The Met Breuer is New York's most modern art museum yet - Metro US

The Met Breuer is New York’s most modern art museum yet

The art world is always changing, and having works by old masters hanging next to modern artists just doesn’t work. So the Metropolitan Museum of Art has decided to expand, opening a new offshoot called the Met Breuer that aims to be New York’s most modern art museum.

Named for the architect who designed the landmarked building, the Met Breuer (pronounced broy-er) on Madison Avenue and 75th Street will present 20th century and contemporary art, interspersed with occasional works from The Met to provide context. Add in a wide-ranging and innovative live arts program, and you’ve got the city’s most of-the-moment museum yet.

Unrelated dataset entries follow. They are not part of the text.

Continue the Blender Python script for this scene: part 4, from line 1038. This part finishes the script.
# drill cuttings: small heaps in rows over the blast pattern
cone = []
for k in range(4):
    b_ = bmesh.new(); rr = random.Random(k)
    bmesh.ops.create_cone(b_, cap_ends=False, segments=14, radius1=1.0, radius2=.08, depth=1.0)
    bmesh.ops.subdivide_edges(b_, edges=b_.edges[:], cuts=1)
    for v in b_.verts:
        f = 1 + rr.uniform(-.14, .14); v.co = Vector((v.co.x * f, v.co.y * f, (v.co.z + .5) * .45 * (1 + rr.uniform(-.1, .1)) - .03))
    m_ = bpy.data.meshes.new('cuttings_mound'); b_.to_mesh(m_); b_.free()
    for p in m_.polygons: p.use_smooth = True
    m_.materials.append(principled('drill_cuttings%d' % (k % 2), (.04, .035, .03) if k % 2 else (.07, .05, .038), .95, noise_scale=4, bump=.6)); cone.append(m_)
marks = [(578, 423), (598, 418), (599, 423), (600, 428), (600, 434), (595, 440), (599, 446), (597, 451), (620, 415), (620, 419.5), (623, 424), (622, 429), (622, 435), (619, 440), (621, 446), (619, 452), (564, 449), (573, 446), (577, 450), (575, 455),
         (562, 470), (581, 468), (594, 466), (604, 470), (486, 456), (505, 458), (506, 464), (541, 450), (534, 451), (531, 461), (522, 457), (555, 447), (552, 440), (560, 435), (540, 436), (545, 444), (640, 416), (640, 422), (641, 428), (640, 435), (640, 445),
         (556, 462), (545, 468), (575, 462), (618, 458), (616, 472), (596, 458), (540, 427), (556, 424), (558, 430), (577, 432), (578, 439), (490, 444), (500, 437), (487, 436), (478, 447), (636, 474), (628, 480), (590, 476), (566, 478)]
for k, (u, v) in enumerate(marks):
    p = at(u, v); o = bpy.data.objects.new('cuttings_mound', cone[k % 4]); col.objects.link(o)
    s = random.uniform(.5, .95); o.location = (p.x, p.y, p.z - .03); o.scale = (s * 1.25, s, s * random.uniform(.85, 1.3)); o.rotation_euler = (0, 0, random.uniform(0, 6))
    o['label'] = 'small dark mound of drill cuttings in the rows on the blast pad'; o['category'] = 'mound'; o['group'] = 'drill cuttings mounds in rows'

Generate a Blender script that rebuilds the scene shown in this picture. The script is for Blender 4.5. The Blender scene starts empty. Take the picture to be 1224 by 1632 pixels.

In an opening exhibit that mixes classical and modern art, the Met Breuer is peering inside the creative process with Unfinished: Thoughts Left Invisible, which tackles the question of when a work of art is complete. Using 197 works spanning the Renaissance to the present, it finds cases of abandonment, interruption, or simply finished but not in a traditional sense.

Just as GIFs and videos are displacing traditional photos as a way to depict life, the Met Breuer is filling its halls with dynamic art as much as the works on its walls. Performances, films, music and other contemporary arts will expand the Met’s MetLiveArts program, including making its third opening “exhibit” a residency by Grammy-nominated composer and pianist Vijay Iyer, who will stage “marathon performances” solo and with other artists. Coming up are a film series curated by Thomas Beard of Brooklyn’s electronic art venue Light Industry, and the programming even spills over into Carnegie Hall.

The Met Breuer also aims to give a wider view of the world than classical art tends to allow. The museum is giving India’s Nasreen Mohamedi her first retrospective in the U.S. Though fairly little known outside her country, Mohamedi was one of its most vital artists to emerge post-independence in 1947 for her modernist line drawings that create entire worlds in angles and spaces.